Saber se as declarações do contribuinte são críveis ou não (se merecem fé ou não) é uma discussão sobre fato (elemento de aplicação da norma), e não uma questão de direito. Seria questão de direito, por exemplo, se o tribunal, a despeito de constatar falsidade na declaração do contribuinte, não aplicasse o artigo 148 do CTN.

Eventual reforma da decisão implicaria nova análise dos fatos: seria preciso avaliar se, ao contrário do que foi decidido, houve mesmo falsidade. Para isso, seria necessário reexaminar os fatos que levaram à conclusão de que não houve falsidade.

O STJ já proferiu decisões em que entendeu, corretamente, que recurso especial para discutir os pressupostos fáticos de incidência da norma do artigo 148 do CTN, examinando se a declaração do contribuinte foi ou não correta, versa sobre matéria fática e não deve, por isso, ser admitido.[3]

Esse foi exatamente o posicionamento da ministra Maria Thereza, que na sessão de julgamento do dia 15/10/2024, afirmou “(…) que o acolhimento da pretensão recursal fundado na alegação de que restou comprovado um subfaturamento exigiria uma nova análise das provas contidas nos autos o que a meu ver é vedado no Recurso Especial”.

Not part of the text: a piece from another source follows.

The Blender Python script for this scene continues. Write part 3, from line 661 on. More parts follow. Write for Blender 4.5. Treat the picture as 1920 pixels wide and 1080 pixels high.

Essa é a interpretação adequada e está em linha com o entendimento do tribunal sobre os requisitos de admissibilidade do recurso especial.


[1] Art. 148. Quando o cálculo do tributo tenha por base, ou tome em consideração, o valor ou o preço de bens, direitos, serviços ou atos jurídicos, a autoridade lançadora, mediante processo regular, arbitrará aquele valor ou preço, sempre que sejam omissos ou não mereçam fé as declarações ou os esclarecimentos prestados, ou os documentos expedidos pelo sujeito passivo ou pelo terceiro legalmente obrigado, ressalvada, em caso de contestação, avaliação contraditória, administrativa ou judicial.

[2] “A pretensão de simples reexame de prova não enseja recurso especial.”

[3] STJ, 2ª T., REsp 1.790.898/BA, rel. Min. Francisco Falcão, j. em 25.10.2022, publicado em 21.12.2022; STJ, 2ª T., REsp n. 1.816.701/SP, rel. Min. Herman Benjamim, j. em 25.06.2019, publicado em 28.06.2019.